The parallel with Ashoka’s reign and his own regime that Nehru may have sought to establish can be disputed. Opinion varies. Not everyone, especially abroad, accepted India’s first prime minister as the apostle of peace. Not everyone saw India as a soft State. Nowadays Indians are positively encouraged not to hold Nehru in too much esteem. Much is also made of his perceived weaknesses at the negotiating table as well as on the field of battle. But whatever Nehru’s failings, and whether his India was soft or hard, it may be significant that the pleasant expression on the faces of his four lions is infinitely preferable to the snarling beasts of the Ashokan Capital in the new Parliament.
Wisdom lies in accepting facts and making the best of them. It’s no disrespect to India’s navy to acknowledge that it was an imperial creation (like the rest of the armed forces, the civil service or the judiciary) and fulfilled its stated purpose with courage and dignity. But no amount of flattery on the eve of elections in which the Marathi vote counts can succeed in transforming the ‘Honourable East India Company’s Marine’ whose first fighting ships arrived in India on September 5, 1612 into an instrument of liberation gifted by Shivaji.
We cannot pretend that sailors of the Indian navy (whatever its name at the time) did not help to end the Mutiny of 1857 by breaching the gates of Delhi.
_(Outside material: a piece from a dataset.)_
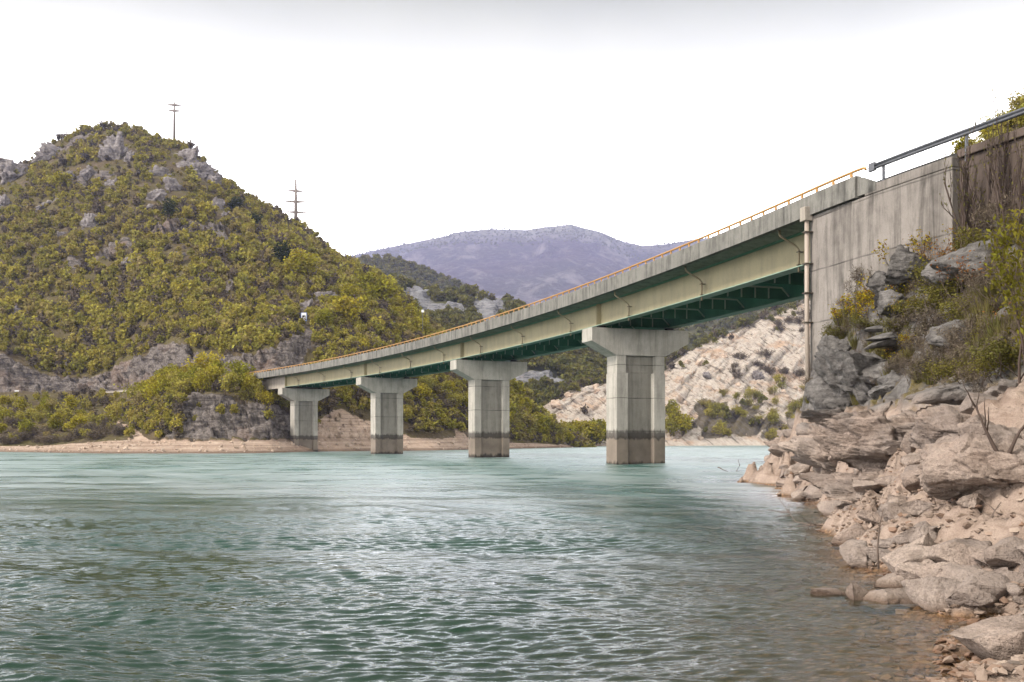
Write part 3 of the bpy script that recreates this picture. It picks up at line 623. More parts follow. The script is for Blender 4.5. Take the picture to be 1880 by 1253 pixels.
def bank_surface(xy):
    xy = np.atleast_2d(np.asarray(xy, float)); h = bank_h(xy)
    p3 = np.c_[xy, h * 1.6]
    tan = np.clip((3.3 - h) / .8, 0, 1) * np.clip((h + .25) / .3, 0, 1)
    up = np.clip((h - 2.6) / .8, 0, 1)
    far = np.clip((xy[:, 1] - 8) / 14, .25, 1)
    d = tan * far * (blocks(p3, (1.7, 1.9, 1.2), 201) * .34 + blocks(p3, (.65, .75, .5), 203) * .17)
    d += tan * blocks(p3, (.28, .3, .25), 207) * .05
    d += up * (blocks(p3, (1.6, 1.6, 1.4), 202) * .28 + fbm(p3 / 1.2, 4, 205) * .25)
    d += fbm(p3 / .5, 4, 206) * .05 * np.clip((h + .5) / .5, .2, 1)
    return h + d
gx = np.r_[np.arange(-12, 1, .35), np.arange(1, 20, .085), np.arange(20, 32, .4)]
gy = np.r_[np.arange(-6, 5, .3), np.arange(5, 26, .085), np.arange(26, 50, .12), np.arange(50, 74, .4)]
GX, GY = np.meshgrid(gx, gy)
xy = np.c_[GX.ravel(), GY.ravel()]
zb = bank_surface(xy)
zb = np.where(zb < -.02, zb, zb)
# under the road the bank stops below the paving
me = mesh_np('bank', np.c_[xy, zb], grid_faces(len(gy), len(gx)))
BANK = tag(link('shore_terrain', me, M['bank']), kind='structure')
def ground(px, py, d0=4.0, d1=60.0):
    ds = np.arange(d0, d1, .06); x = (px - 940) / F * ds; z = CAMH + (HOR - py) / F * ds
    h = bank_h(np.c_[x, ds]); k = np.argmax(z < h)
    if z[k] >= h[k]: k = len(ds) - 1
    return Vector((x[k], ds[k], float(bank_surface([[x[k], ds[k]]])[0])))

# ------------------------------------------------------------------ lake
rng = np.random.default_rng(3)
pxw = np.r_[np.linspace(-2600, -60, 160, endpoint=False), np.linspace(-60, 1940, 1000), np.linspace(1944, 3200, 90)]
yw = np.r_[np.linspace(2400, 1300, 60, endpoint=False), np.linspace(1300, 1010, 330, endpoint=False), np.linspace(1010, 830, 470, endpoint=False), np.linspace(830, 816.2, 40)]
dw = CAMH * F / (yw - HOR)
DD, PXW = np.meshgrid(dw, pxw, indexing='ij')
wx = (PXW - 940) / F * DD; wy = DD.copy(); wz = np.zeros_like(wx)
sp = np.abs(np.gradient(dw))[:, None] + 0 * wx
def wave(lam, ang, amp, ph):
    global wz
    k = 2 * math.pi / lam; dx, dy = math.sin(ang), math.cos(ang)
    fade = np.clip((lam / sp - 1.8) / 2.2, 0, 1)
    mod = .50 + .32 * np.sin(wx * .21 * dy + wy * .13 + ph * 3) * np.sin(wy * .17 - wx * .09 + ph) + .38 * np.sin(wx * 1.3 + ph * 5 + wy * .4) * np.sin(wy * .9 - wx * .5 + ph * 7)
    wz += amp * fade * mod * np.sin(k * (wx * dx + wy * dy) + ph)
for i in range(90):                       # short wind ripples, crests across the view
    lam = .085 * (3.8 ** rng.random()); wave(lam, R(-1) + rng.normal() * R(14), .0080 * lam * (.8 + .6 * rng.random()), rng.random() * 6.28)
for i in range(14):                       # longer swell from the left front
    lam = rng.uniform(.8, 2.2); wave(lam, R(36) + rng.normal() * R(8), .0050 * lam * (.7 + .6 * rng.random()), rng.random() * 6.28)
for i in range(12):                       # low long undulation, all that shows far out
    lam = 2.4 * (3.5 ** rng.random()); wave(lam, R(8) + rng.normal() * R(24), .0042 * lam * (.7 + .6 * rng.random()), rng.random() * 6.28)
Vw = np.stack([wx, wy, wz], -1).reshape(-1, 3)
me = mesh_np('lake', Vw, grid_faces(len(dw), len(pxw)))
near = (Vw[:, 0] > -14) & (Vw[:, 1] < 76)
deep = np.ones(len(Vw)); hb_ = bank_h(Vw[near, :2]); deep[near] = np.clip(1 - np.exp((hb_ + .04) * 2.3), 0, 1)
deep[near] = np.where(hb_ > -.04, 0, deep[near])
attr(me, 'deep', deep)
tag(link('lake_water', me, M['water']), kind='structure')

# ================================================================== BRIDGE
# road centre line, s in metres from the pier nearest the shore
def head(s):
    if s < -36: return R(21)
    if s < -29: return R(14.6 + (-29 - s) / 7 * 6.4)
    return R(19.3 + .1623 * min(s, 118))
_S = np.arange(-70, 240, .25); _X = np.zeros(len(_S)); _Y = np.zeros(len(_S)); _i0 = int(np.argmin(np.abs(_S)))
_X[_i0], _Y[_i0] = 9.08, 73.12
for i in range(_i0 + 1, len(_S)):
    h = head(_S[i] - .125); _X[i] = _X[i - 1] - math.sin(h) * .25; _Y[i] = _Y[i - 1] + math.cos(h) * .25
for i in range(_i0 - 1, -1, -1):
    h = head(_S[i] + .125); _X[i] = _X[i + 1] + math.sin(h) * .25; _Y[i] = _Y[i + 1] - math.cos(h) * .25
def ST(s, t, z):
    h = head(s); x = np.interp(s, _S, _X); y = np.interp(s, _S, _Y)
    return Vector((x + math.cos(h) * t, y + math.sin(h) * t, z))
def AX(s): h = head(s); return Vector((-math.sin(h), math.cos(h), 0))
def RX(s): h = head(s); return Vector((math.cos(h), math.sin(h), 0))
def prof(mb, s0, s1, poly, step=1.5):
    n = max(1, int(math.ceil((s1 - s0) / step)))
    mb.sweep([[ST(s0 + (s1 - s0) * k / n, t, z) for t, z in poly] for k in range(n + 1)])
def rect(t0, t1, z0, z1): return [(t0, z0), (t1, z0), (t1, z1), (t0, z1)]
L = 30.8; PIERS = [0, L, 2 * L, 3 * L]; S0, SJ, SE = -29.0, 3 * L + .3, 132.0
HW, SOF, TOP, GB, GW = 4.6, 11.66, 12.56, 10.02, 2.76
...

Or that a contingent of 100 ratings and seven officers did not participate in the siege of Multan that brought low Ranjit Singh’s Sikh empire. Or that the sloop, HMIS Sutlej, did not occupy Japan together with other Allied forces after World War II. As for the fervent appeals to Mahratta sentiment, it was the Bombay Marine’s ship, Protector, that attacked, bombarded and destroyed Tulaji Angre’s fort at Severndroog between Bombay and Goa. The 1946 mutiny involving 78 ships, 20 shore establishments and some 20,000 sailors may have sent a sombre political message to the rest of a country that was already in ferment, but it cannot alter the Royal Indian Navy’s proud record of more than three centuries of service against the perceived enemies of the British raj in India.
To conquer the future, Indians must learn to live with their actual past.